Ironicamente, justamente o povo que compra as centenas de milhares de cd’s e dvd’s (e os artistas reconhecem isto), mal pode ver o seu ídolo. Um comércio fantástico que premia produtores, cantores e autores, empresários agentes econômicos vitoriosos desse mercado “oligopolizado”, de estrelas globalizadas, um excelente negócio. Infelizmente, os consumidores representados pelo “bloco da pipoca” (acredito que a maioria presente nas ruas durante o carnaval) ficam sem o devido retorno do seu ídolo, dos organizadores, das instituições, e ainda assim continuam sendo admiradores, fãs não atendidos, mesmo com o direito legítimo de ser feliz, brincar uma festa melhor, que poderia ser realmente melhor. Afinal, a divulgação de uma vendagem superior a 500 mil discos é boa para quem? Na passagem, Ivete agradeceu ao público da praça por todo seu sucesso de vendas, mas ficou devendo aquela paradinha, um simples agrado para o seu público fiel da Piedade.

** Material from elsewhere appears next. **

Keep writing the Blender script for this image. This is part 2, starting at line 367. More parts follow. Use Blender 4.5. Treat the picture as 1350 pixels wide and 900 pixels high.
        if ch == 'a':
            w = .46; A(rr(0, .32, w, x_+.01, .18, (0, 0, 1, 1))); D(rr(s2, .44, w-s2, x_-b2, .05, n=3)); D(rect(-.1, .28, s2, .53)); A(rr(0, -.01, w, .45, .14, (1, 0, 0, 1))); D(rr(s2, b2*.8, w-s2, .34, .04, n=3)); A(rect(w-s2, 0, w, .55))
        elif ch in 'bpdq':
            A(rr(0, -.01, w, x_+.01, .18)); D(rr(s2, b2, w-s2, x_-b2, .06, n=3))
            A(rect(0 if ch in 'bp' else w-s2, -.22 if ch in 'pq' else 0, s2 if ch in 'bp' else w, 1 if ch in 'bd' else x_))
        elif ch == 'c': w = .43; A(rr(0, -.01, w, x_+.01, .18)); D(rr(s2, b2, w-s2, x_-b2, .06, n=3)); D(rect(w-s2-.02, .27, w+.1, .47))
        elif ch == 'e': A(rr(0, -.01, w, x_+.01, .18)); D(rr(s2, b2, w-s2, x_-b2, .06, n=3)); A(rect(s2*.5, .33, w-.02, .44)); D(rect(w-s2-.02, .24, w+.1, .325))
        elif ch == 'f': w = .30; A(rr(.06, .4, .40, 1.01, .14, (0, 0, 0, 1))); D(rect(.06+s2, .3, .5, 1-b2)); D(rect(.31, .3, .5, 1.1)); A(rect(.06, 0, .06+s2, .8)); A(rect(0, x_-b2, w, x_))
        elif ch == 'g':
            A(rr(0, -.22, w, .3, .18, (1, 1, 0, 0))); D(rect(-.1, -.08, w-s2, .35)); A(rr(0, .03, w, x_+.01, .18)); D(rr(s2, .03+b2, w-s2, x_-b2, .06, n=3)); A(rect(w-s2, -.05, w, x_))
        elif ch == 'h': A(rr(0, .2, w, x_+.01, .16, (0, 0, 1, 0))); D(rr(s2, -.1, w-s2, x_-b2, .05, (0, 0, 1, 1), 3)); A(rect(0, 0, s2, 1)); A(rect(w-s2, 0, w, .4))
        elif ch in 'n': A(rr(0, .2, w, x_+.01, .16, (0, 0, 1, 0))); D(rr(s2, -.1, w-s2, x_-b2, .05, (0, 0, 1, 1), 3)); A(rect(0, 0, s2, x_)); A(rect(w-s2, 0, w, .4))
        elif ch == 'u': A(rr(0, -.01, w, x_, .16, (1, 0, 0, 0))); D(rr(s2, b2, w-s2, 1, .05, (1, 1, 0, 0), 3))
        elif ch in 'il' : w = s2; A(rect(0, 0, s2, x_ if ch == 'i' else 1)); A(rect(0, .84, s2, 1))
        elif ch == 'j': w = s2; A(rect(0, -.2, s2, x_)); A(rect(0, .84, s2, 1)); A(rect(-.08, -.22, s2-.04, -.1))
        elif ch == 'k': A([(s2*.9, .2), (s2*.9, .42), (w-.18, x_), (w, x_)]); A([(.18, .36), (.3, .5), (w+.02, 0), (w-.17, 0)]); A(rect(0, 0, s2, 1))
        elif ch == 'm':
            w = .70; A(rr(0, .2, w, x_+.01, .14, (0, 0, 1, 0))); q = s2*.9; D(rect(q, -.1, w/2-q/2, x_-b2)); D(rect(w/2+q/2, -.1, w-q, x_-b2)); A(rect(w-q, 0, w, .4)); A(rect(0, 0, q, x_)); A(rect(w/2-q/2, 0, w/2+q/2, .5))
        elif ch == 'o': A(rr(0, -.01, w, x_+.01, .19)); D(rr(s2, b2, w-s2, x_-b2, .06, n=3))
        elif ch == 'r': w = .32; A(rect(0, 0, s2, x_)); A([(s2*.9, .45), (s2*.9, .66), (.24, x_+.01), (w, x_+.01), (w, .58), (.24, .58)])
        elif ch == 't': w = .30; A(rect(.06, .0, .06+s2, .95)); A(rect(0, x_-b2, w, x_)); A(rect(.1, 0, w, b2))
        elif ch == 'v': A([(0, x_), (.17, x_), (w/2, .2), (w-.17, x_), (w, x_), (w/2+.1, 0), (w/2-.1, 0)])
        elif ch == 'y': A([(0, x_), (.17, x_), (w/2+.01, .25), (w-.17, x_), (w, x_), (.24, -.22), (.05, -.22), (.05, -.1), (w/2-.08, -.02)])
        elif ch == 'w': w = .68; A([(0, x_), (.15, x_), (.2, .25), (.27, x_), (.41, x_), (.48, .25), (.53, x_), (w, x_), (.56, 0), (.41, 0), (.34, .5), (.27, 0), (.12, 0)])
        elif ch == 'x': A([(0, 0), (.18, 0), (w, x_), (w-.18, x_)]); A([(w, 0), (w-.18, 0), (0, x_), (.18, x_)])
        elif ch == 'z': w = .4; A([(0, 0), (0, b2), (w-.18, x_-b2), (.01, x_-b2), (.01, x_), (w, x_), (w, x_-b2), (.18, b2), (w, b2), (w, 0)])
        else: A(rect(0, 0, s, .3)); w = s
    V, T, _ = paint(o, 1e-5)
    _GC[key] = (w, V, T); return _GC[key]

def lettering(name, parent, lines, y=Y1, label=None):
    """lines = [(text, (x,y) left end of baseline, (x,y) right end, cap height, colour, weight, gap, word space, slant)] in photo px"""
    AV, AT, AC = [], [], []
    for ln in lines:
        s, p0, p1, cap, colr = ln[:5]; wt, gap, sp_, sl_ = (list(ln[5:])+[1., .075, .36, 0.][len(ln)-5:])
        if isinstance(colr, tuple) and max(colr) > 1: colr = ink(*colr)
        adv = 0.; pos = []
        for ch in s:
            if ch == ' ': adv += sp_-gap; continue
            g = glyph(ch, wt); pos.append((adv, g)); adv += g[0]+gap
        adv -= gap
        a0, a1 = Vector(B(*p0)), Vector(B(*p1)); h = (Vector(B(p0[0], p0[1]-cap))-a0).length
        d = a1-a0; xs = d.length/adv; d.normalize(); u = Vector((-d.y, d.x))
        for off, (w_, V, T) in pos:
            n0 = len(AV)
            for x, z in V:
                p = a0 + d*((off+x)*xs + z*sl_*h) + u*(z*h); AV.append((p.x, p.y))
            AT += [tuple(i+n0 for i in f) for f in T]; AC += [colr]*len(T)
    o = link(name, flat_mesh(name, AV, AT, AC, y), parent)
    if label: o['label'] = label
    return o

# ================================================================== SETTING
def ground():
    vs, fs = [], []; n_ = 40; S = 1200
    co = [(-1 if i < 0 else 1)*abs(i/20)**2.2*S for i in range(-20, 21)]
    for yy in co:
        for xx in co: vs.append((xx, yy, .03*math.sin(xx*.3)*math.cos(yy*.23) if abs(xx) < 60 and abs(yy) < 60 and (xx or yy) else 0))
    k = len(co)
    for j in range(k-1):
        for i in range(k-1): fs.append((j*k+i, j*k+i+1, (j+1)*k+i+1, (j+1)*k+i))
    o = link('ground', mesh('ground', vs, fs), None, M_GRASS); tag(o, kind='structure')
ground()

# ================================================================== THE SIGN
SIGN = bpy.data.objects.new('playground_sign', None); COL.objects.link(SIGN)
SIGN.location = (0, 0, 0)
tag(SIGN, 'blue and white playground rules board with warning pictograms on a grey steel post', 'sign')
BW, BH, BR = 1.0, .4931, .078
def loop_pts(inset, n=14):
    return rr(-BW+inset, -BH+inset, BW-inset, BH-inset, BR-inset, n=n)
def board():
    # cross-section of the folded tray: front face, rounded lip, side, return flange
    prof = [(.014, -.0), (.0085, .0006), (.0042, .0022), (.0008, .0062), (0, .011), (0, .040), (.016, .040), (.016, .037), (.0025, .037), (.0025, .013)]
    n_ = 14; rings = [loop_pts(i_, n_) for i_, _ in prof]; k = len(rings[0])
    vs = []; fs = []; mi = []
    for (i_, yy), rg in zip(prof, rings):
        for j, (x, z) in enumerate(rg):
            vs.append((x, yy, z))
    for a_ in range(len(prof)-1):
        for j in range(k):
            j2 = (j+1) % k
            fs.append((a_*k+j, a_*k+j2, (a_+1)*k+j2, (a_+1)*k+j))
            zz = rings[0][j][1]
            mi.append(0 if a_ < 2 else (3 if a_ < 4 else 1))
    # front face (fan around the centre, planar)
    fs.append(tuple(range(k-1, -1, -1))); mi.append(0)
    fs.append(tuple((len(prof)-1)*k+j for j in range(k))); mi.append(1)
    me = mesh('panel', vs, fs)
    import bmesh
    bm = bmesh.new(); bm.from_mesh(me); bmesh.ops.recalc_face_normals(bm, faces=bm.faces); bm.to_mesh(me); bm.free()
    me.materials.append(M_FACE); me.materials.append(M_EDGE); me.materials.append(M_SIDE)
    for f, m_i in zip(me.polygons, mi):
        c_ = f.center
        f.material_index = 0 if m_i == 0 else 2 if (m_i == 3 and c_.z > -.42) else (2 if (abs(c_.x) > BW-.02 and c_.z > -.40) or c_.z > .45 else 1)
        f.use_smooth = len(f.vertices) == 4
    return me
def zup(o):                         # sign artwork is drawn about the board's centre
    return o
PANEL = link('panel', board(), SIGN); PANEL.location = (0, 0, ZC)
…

Embora isso tudo esteja acontecendo, o carnaval dos baianos ainda se mantém popular, pois existem os blocos afro (Ilê Ayê, Filhos de Gandhy, Olodum, Araketu, Muzenza, Male Debalê etc) que “mesmo desfilando quando as câmeras estão desligadas", eles constituem o melhor dessa festa maravilhosa. Sem esquecer da presença significativa, também importante, dos demais blocos tradicionais (Mudança do Garcia, Os Corujas, Pinel, As Muquiranas, Inter, Traz a Massa etc), pois, eles oferecem uma participação popular decisiva na construção do carnaval baiano, com sua base cultural, presente na beleza musical, percussiva, rítmica, das melodias e na expressão corporal, que são riquezas da criatividade das composições e danças populares. A força do carnaval é essencialmente de natureza coletiva, surge das comunidades. Felizmente temos esse outro lado, da face original da festa, com seus talentos artísticos, que exige prioridade, atenção, das autoridades, uma maior preocupação e importância dos recursos obtidos através de parcerias interessadas no grande evento. Esses componentes de características arraigadas no trabalho social, cultural, plural e inclusivo, simultaneamente popular e universal, são sustentados na matriz da alma popular e suas relações de generosa distribuição da alegria, sem o que não seria "o melhor carnaval do mundo".